Air Resources Laboratory partnered with the NOAA Office of Response and Restoration and the National Weather Service

June 20, 2024

The NOAA Air Resources Laboratory (ARL) partnered with the National Ocean Service Office of Response and Restoration (NOS OR&R) and the National Weather Service (NWS) to host a workshop based on the National Weather Service HYSPLIT tool for the NWS Weather Forecast Offices in the Central and Southern regions on Monday, June 17.

HYSPLIT is an atmospheric transport and dispersion model developed, updated, and maintained at ARL for about 75 years. It is used at NOAA and around the world for emergency response, planning, assessment and for estimating purposes. It directly supports NOAA’s strategic goal of providing science-based use-inspired decision support tools. The NWS Weather Forecast Offices use NWS-HYSPLIT to create simulations in response to a real event, in an exercise or to aid in planning. These are typically shared with emergency management officials. NWS-HYSPLIT has more features and capabilities than the publicly available version of HYSPLIT.

Click to enlarge animation
Demonstration of HYSPLIT trajectory animation
Click to enlarge animation

ARL Research Physical Scientist Mark Cohen, leader of the HYSPLIT modeling group, led the workshop with help from colleagues Sonny Zinn, principal developer of the NWS HYSPLIT system and HYSPLIT developers Alice Crawford and Chris Loughner. Sonny, Alice and Chris are subject matter experts who helped answer questions during the workshop. Additionally, Sonny did a lot of work ahead of the workshop updating and improving the NWS-HYSPLIT tool. 

Partners from the NWS who helped organize, support and contribute to this event included Alexandra Kelly and Chris McKinney, regional warning coordination meteorologists for the Central and Southern Regions, respectively, and Roham Abtahi of the Decision and Support Information Branch at NWS Headquarters. Dalina Swift-Viveros from the NOAA National Ocean Service’s Office of Response and Restoration also helped support the workshop. Dalina is the Chemistry Team Lead and the main developer of the CAMEO/ALOHA chemical modeling suite, parts of which are integrated into NWS-HYSPLIT.

Demonstration of HYSPLIT dispersion animation
Click to enlarge animation

There were about 75-80 participants in this virtual workshop who gained a better understanding of the types of events HYSPLIT is useful for, how to decide what type of HYSPLIT analysis to use, how it works and the sources and magnitudes of the uncertainties involved.

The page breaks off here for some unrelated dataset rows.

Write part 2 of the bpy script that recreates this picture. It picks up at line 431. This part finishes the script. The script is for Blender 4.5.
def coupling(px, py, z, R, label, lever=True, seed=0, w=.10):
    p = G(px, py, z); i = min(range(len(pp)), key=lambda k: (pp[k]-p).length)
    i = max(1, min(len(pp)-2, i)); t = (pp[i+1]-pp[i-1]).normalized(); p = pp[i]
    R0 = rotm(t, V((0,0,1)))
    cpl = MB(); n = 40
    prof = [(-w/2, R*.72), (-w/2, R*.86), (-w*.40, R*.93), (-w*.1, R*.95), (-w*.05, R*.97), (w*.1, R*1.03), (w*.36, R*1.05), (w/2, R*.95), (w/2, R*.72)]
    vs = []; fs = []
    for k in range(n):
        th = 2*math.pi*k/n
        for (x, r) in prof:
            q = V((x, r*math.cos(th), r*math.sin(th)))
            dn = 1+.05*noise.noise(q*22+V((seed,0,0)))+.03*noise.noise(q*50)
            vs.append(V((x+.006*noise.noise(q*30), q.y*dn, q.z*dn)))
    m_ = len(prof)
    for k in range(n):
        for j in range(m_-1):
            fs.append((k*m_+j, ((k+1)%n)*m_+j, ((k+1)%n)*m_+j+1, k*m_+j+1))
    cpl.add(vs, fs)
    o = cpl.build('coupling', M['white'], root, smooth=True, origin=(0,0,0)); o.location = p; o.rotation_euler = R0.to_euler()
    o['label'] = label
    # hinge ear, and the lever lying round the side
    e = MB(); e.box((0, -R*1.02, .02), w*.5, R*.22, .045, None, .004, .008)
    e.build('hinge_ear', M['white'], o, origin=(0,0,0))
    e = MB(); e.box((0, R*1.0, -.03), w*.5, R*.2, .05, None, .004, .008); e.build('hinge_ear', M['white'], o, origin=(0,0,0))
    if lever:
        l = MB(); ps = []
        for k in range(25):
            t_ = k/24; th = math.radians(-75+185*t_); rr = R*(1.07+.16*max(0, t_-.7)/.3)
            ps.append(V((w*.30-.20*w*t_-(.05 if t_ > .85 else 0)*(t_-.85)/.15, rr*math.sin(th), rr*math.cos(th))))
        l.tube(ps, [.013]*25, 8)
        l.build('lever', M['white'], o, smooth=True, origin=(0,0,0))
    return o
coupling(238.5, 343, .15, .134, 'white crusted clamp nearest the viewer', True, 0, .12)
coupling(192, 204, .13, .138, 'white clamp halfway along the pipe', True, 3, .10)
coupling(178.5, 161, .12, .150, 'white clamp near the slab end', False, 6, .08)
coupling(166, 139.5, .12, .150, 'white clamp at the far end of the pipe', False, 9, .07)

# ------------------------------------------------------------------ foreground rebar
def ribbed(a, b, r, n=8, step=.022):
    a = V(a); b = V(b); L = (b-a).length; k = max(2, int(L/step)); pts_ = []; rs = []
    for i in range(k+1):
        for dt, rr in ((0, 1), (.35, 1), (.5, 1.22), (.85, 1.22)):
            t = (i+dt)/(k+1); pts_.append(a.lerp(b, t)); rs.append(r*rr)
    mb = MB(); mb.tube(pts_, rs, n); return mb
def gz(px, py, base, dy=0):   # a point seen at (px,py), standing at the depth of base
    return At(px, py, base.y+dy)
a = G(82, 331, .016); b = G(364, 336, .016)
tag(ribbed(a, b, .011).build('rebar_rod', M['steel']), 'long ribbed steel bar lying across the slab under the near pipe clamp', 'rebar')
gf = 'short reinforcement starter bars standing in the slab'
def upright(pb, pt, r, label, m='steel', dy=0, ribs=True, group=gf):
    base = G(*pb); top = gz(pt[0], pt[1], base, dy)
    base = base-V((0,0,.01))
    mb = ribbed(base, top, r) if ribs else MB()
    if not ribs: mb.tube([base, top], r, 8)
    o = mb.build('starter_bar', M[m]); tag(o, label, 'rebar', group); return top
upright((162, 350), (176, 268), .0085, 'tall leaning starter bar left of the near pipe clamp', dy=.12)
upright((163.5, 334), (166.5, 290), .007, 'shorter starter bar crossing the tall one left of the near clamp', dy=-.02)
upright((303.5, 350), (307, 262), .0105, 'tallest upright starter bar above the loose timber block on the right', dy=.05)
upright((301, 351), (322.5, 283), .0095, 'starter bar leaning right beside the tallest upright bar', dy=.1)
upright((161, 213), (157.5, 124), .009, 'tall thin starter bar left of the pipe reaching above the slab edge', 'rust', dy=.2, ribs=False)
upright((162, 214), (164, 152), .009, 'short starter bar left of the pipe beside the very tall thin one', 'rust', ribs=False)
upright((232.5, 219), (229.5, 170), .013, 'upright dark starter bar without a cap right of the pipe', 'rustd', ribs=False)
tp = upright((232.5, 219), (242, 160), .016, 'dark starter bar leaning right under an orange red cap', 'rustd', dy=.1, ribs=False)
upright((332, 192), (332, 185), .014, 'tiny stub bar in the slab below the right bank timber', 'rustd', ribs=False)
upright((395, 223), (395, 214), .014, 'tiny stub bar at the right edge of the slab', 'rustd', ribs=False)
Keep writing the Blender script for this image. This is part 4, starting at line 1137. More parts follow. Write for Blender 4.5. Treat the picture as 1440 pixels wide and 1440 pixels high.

Chris McKinney, Regional Warning Coordination Meteorologist and Decision Support Services Program Manager for the NWS Southern Region Headquarters had this to say about the workshop:

“This training was a great opportunity for our meteorologists to gain a deeper understanding of one of our primary decision support tools for hazardous materials events. We are now better prepared to assist our partners when they face one of these low frequency, high impact events.”

Roham Abtahi, Surface Transportation Program Manager and HAZMAT Coordinator from the Decision Support Integration Branch at the National Weather Service Headquarters, wrote to express his thanks to Dr. Cohen and the rest of the team for the workshop. He said:

The presentation was a level of effort beyond the scope of anything I’ve witnessed in 20 years with the NWS, including nearly 200 slides, interspersed with time for questions from the field, and broken down by category to equip the NWS forecaster with in depth knowledge on a very complex topic.

ARL thanks the whole workshop team for all their hard work in pulling off such a successful training.